> [TASK TO COMPLETE]: Print the listing below from its opening line through the line holding "COL = scene.collection", both ends included.

═════ SOURCE DATA ═════

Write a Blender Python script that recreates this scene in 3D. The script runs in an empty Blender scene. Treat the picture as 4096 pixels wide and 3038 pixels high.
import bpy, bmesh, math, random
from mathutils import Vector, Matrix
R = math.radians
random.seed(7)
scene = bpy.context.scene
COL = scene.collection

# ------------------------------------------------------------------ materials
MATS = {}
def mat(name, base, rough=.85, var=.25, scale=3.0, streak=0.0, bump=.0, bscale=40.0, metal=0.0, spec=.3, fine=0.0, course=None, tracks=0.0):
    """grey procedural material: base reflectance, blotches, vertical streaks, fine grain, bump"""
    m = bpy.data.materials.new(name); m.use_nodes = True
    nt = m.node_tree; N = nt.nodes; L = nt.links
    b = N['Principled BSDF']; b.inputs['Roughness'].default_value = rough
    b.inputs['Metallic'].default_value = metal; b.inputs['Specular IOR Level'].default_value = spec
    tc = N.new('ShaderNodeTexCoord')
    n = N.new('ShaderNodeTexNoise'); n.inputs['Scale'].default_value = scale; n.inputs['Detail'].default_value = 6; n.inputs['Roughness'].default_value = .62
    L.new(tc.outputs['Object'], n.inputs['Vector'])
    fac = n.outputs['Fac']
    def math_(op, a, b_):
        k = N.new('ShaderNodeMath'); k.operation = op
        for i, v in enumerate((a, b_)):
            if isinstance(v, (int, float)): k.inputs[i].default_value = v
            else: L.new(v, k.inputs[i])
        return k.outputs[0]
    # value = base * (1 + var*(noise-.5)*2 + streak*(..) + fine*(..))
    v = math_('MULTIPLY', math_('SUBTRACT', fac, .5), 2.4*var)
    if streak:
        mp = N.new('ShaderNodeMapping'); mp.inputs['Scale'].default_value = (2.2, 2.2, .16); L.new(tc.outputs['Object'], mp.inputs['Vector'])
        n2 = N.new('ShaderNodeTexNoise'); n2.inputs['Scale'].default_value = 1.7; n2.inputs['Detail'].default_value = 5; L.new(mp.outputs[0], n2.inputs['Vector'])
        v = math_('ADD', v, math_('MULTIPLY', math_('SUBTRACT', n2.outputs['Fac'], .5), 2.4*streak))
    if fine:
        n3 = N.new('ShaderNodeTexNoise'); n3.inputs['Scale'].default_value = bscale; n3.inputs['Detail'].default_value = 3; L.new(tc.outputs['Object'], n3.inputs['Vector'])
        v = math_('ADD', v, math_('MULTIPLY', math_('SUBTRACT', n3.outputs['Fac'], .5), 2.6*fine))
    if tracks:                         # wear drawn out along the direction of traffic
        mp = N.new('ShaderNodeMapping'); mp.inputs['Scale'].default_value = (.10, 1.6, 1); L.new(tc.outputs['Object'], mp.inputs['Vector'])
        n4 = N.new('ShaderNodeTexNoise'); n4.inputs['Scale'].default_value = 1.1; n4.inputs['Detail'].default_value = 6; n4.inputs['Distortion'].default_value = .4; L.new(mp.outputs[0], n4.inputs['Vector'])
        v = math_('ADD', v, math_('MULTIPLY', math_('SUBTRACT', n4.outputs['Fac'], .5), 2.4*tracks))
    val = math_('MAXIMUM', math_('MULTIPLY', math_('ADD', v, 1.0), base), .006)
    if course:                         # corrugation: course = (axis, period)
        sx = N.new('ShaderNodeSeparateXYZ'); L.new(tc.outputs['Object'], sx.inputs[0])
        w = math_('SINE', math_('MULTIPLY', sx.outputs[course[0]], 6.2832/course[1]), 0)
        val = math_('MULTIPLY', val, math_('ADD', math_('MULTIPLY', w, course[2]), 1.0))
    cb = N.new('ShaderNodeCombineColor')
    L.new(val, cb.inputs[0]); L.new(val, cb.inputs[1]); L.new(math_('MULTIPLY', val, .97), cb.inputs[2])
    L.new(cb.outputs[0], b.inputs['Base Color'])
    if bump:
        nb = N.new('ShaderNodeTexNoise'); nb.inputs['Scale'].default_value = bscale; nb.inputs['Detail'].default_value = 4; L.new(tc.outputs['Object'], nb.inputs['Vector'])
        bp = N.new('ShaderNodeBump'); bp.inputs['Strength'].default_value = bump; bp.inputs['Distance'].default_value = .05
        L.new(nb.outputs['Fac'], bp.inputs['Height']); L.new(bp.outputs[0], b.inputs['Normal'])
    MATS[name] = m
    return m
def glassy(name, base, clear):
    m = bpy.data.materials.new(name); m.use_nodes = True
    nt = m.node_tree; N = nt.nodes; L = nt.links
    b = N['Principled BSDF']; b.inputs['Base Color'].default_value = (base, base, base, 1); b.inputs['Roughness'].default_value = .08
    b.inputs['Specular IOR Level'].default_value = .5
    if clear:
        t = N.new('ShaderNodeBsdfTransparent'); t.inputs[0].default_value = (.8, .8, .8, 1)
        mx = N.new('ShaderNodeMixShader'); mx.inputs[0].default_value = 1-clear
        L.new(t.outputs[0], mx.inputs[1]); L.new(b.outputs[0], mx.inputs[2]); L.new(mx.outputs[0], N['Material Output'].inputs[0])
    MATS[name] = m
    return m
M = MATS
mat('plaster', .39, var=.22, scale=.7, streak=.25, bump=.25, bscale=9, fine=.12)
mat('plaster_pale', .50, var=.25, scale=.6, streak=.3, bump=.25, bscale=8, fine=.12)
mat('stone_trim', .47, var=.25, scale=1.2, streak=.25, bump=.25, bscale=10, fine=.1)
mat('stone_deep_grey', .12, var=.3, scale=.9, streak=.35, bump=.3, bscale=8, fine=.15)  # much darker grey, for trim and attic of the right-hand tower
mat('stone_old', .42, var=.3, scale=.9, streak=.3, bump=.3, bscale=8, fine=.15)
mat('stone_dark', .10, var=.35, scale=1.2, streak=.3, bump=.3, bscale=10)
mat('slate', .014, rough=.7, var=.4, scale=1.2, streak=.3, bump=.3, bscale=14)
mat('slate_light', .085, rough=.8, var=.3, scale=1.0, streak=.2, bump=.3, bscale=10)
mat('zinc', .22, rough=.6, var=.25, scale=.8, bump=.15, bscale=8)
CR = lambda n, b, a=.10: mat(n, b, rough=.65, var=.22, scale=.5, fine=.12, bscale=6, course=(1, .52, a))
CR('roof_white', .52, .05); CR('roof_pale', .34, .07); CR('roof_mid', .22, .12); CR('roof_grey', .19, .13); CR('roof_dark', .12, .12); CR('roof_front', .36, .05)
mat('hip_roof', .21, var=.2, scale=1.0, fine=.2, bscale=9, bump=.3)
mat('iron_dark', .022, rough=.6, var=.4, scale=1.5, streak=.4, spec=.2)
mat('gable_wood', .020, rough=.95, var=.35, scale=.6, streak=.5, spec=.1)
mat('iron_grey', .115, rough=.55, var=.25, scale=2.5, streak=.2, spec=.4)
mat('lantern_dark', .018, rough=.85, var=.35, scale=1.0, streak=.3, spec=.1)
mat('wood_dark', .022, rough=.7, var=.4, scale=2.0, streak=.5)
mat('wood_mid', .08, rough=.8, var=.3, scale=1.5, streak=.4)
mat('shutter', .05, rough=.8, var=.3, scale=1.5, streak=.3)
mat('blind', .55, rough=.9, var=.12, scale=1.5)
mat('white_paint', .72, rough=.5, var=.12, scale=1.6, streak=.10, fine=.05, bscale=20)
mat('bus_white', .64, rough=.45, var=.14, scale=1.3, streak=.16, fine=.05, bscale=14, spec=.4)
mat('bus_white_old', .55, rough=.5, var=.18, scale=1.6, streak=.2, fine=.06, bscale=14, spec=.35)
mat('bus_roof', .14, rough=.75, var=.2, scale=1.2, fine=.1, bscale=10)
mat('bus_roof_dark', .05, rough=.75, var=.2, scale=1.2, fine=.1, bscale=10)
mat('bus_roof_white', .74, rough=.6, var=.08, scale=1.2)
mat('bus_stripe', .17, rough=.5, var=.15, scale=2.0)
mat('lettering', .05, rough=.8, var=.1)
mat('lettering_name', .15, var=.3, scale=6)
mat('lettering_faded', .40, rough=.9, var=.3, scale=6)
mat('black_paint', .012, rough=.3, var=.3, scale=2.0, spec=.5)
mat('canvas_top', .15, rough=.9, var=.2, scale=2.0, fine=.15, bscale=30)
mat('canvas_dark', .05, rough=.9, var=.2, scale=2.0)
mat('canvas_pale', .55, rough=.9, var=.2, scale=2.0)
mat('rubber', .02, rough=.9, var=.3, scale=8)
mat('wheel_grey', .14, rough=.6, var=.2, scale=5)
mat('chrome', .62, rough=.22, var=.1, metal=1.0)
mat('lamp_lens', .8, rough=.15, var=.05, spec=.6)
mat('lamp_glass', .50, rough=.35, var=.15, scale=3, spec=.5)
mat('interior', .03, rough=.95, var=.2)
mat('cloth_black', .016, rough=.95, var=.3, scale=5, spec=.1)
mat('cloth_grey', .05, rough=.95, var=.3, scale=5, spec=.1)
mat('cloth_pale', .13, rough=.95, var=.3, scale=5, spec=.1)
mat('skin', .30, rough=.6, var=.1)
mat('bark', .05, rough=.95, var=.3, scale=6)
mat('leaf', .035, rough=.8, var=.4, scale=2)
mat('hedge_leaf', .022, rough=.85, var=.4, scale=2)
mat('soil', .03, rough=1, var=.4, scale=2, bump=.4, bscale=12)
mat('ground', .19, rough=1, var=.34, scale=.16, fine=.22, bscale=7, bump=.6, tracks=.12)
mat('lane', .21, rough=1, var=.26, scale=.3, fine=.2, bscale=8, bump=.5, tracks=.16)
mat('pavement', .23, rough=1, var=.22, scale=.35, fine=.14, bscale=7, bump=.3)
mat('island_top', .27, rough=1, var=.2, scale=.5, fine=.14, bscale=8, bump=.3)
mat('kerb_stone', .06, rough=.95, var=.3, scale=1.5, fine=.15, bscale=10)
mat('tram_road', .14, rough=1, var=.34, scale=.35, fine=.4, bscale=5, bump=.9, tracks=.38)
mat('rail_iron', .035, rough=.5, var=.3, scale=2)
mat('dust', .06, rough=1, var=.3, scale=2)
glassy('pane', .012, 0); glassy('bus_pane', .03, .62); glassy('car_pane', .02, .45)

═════

> [FULL RESPONSE]:
Write a Blender Python script that recreates this scene in 3D. The script runs in an empty Blender scene. Treat the picture as 4096 pixels wide and 3038 pixels high.
import bpy, bmesh, math, random
from mathutils import Vector, Matrix
R = math.radians
random.seed(7)
scene = bpy.context.scene
COL = scene.collection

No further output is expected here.